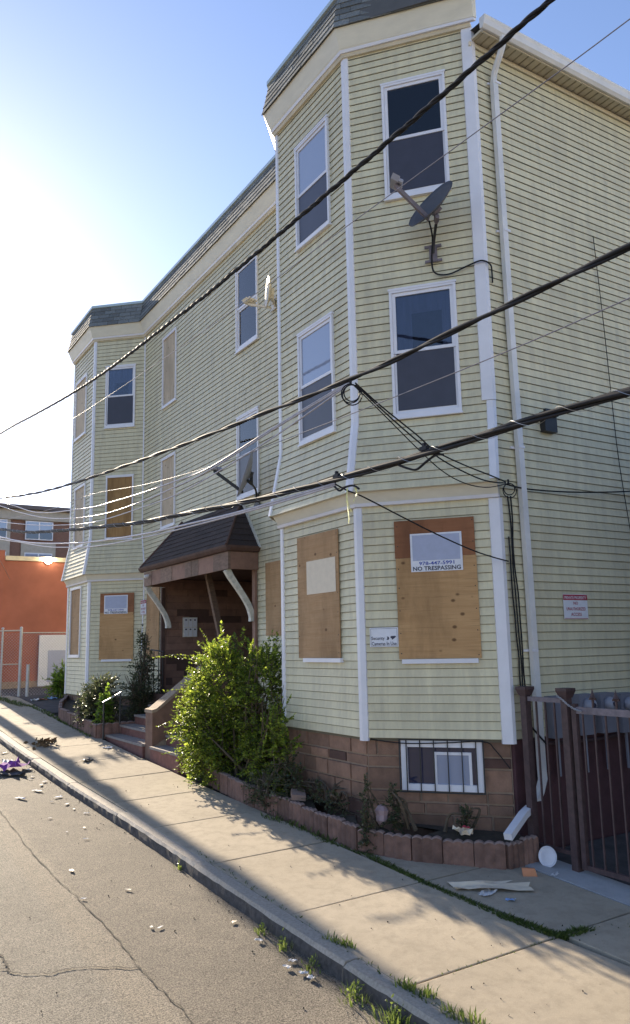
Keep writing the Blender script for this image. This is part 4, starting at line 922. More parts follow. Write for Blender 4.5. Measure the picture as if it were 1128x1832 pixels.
# ================================================================ PLANTERS
def edging(name, pts, zoff, h, lab, seed, bw=.30):
    t_ = thing(name, (pts[0][0], pts[0][1], gz(*pts[0])), lab, 'planter'); rng = random.Random(seed)
    for (ax, ay), (bx, by) in zip(pts, pts[1:]):
        A_, B_ = Vector((ax, ay, 0)), Vector((bx, by, 0)); L = (B_ - A_).length; d_ = (B_ - A_) / L; n_ = Vector((d_.y, -d_.x, 0)); k = max(1, round(L / bw))
        for q in range(k):
            a, b = A_ + d_ * (L * q / k + .004), A_ + d_ * (L * (q + 1) / k - .004); g = gz((a.x + b.x) / 2, (a.y + b.y) / 2) - .02; hh = h + rng.uniform(-.012, .012); o = n_ * rng.uniform(-.008, .008)
            mb = MB(); w_ = (b - a).length; ns = 12; fr = []; 
            for s in range(ns + 1):
                u = s / ns; sc2 = .022 * abs(math.sin(u * math.pi * 3)); rib = .011 * abs(math.sin(u * math.pi * 3)); p = a.lerp(b, u) + o; fr.append((p - n_ * (.035 - 0) , p + n_ * (.03 + rib), hh - .022 + sc2))
            for (b0, f0, h0), (b1, f1, h1) in zip(fr, fr[1:]):
                z = lambda p, zz: (p.x, p.y, g + zz)
                mb.cur = 0; mb.poly(z(f0, 0), z(f1, 0), z(f1, h0 * 0 + h1 - .012), z(f0, h0 - .012)); mb.poly(z(b0, 0), z(b1, 0), z(b1, h1), z(b0, h0))
                mb.cur = 1; mb.poly(z(f0, h0 - .012), z(f1, h1 - .012), z(f1 - n_ * .012, h1), z(f0 - n_ * .012, h0)); mb.poly(z(f0 - n_ * .012, h0), z(f1 - n_ * .012, h1), z(b1, h1), z(b0, h0))
            mb.cur = 0
            for b_, f_, h2 in (fr[0], fr[-1]): mb.poly(z(b_, 0), z(f_, 0), z(f_, h2 - .012), z(b_, h2))
            build('block', mb, ['scallop', 'scallop_top'], parent=t_)
    return t_
PL = [(5.30, 11.9), (5.22, 10.42), (5.27, 9.85), (5.34, 8.74), (5.36, 7.85), (5.67, 7.27), (6.33, 6.52), (6.80, 6.52)]
pl = edging('planter', PL, 0, .285, 'curved pinkish brown scalloped edging planter round the near bay', 41)
mb = MB(); ins = [(5.33, 11.9), (5.26, 10.42), (5.31, 9.85), (5.38, 8.74), (5.40, 7.87), (5.70, 7.30), (6.35, 6.56), (6.80, 6.56), (6.82, 6.84), (5.80, 8.2), (5.80, 10.1), (6.5, 11.3)]
for k in range(len(ins)):      # soil bed as a fan with little lumps
    a, b = ins[k], ins[(k + 1) % len(ins)]; c = (5.95, 8.6) if k < 8 else (5.9, 9.2)
    c = (5.62, min(max((a[1] + b[1]) / 2, 7.9), 10.8)) if a[1] > 7.5 else (6.1, 7.3)
    mb.poly((a[0], a[1], gz(*a) + .20), (b[0], b[1], gz(*b) + .20), (c[0], c[1], gz(*c) + .24))
mb.poly((5.3, 11.9, gz(5.3, 11.9) + .19), (5.25, 10.4, gz(5.25, 10.4) + .19), (6.4, 6.55, gz(6.4, 6.55) + .19), (6.8, 6.6, gz(6.8, 6.6) + .19), (6.75, 11.9, gz(6.75, 11.9) + .19))
build('soil', mb, 'soil', parent=pl)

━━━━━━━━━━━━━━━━

- **What the task asks**:
Using the material above, set down every line exactly, but skip the pictures.

- **Result**:
Keep writing the Blender script for this image. This is part 4, starting at line 922. More parts follow. Write for Blender 4.5. Measure the picture as if it were 1128x1832 pixels.
# ================================================================ PLANTERS
def edging(name, pts, zoff, h, lab, seed, bw=.30):
    t_ = thing(name, (pts[0][0], pts[0][1], gz(*pts[0])), lab, 'planter'); rng = random.Random(seed)
    for (ax, ay), (bx, by) in zip(pts, pts[1:]):
        A_, B_ = Vector((ax, ay, 0)), Vector((bx, by, 0)); L = (B_ - A_).length; d_ = (B_ - A_) / L; n_ = Vector((d_.y, -d_.x, 0)); k = max(1, round(L / bw))
        for q in range(k):
            a, b = A_ + d_ * (L * q / k + .004), A_ + d_ * (L * (q + 1) / k - .004); g = gz((a.x + b.x) / 2, (a.y + b.y) / 2) - .02; hh = h + rng.uniform(-.012, .012); o = n_ * rng.uniform(-.008, .008)
            mb = MB(); w_ = (b - a).length; ns = 12; fr = []; 
            for s in range(ns + 1):
                u = s / ns; sc2 = .022 * abs(math.sin(u * math.pi * 3)); rib = .011 * abs(math.sin(u * math.pi * 3)); p = a.lerp(b, u) + o; fr.append((p - n_ * (.035 - 0) , p + n_ * (.03 + rib), hh - .022 + sc2))
            for (b0, f0, h0), (b1, f1, h1) in zip(fr, fr[1:]):
                z = lambda p, zz: (p.x, p.y, g + zz)
                mb.cur = 0; mb.poly(z(f0, 0), z(f1, 0), z(f1, h0 * 0 + h1 - .012), z(f0, h0 - .012)); mb.poly(z(b0, 0), z(b1, 0), z(b1, h1), z(b0, h0))
                mb.cur = 1; mb.poly(z(f0, h0 - .012), z(f1, h1 - .012), z(f1 - n_ * .012, h1), z(f0 - n_ * .012, h0)); mb.poly(z(f0 - n_ * .012, h0), z(f1 - n_ * .012, h1), z(b1, h1), z(b0, h0))
            mb.cur = 0
            for b_, f_, h2 in (fr[0], fr[-1]): mb.poly(z(b_, 0), z(f_, 0), z(f_, h2 - .012), z(b_, h2))
            build('block', mb, ['scallop', 'scallop_top'], parent=t_)
    return t_
PL = [(5.30, 11.9), (5.22, 10.42), (5.27, 9.85), (5.34, 8.74), (5.36, 7.85), (5.67, 7.27), (6.33, 6.52), (6.80, 6.52)]
pl = edging('planter', PL, 0, .285, 'curved pinkish brown scalloped edging planter round the near bay', 41)
mb = MB(); ins = [(5.33, 11.9), (5.26, 10.42), (5.31, 9.85), (5.38, 8.74), (5.40, 7.87), (5.70, 7.30), (6.35, 6.56), (6.80, 6.56), (6.82, 6.84), (5.80, 8.2), (5.80, 10.1), (6.5, 11.3)]
for k in range(len(ins)):      # soil bed as a fan with little lumps
    a, b = ins[k], ins[(k + 1) % len(ins)]; c = (5.95, 8.6) if k < 8 else (5.9, 9.2)
    c = (5.62, min(max((a[1] + b[1]) / 2, 7.9), 10.8)) if a[1] > 7.5 else (6.1, 7.3)
    mb.poly((a[0], a[1], gz(*a) + .20), (b[0], b[1], gz(*b) + .20), (c[0], c[1], gz(*c) + .24))
mb.poly((5.3, 11.9, gz(5.3, 11.9) + .19), (5.25, 10.4, gz(5.25, 10.4) + .19), (6.4, 6.55, gz(6.4, 6.55) + .19), (6.8, 6.6, gz(6.8, 6.6) + .19), (6.75, 11.9, gz(6.75, 11.9) + .19))
build('soil', mb, 'soil', parent=pl)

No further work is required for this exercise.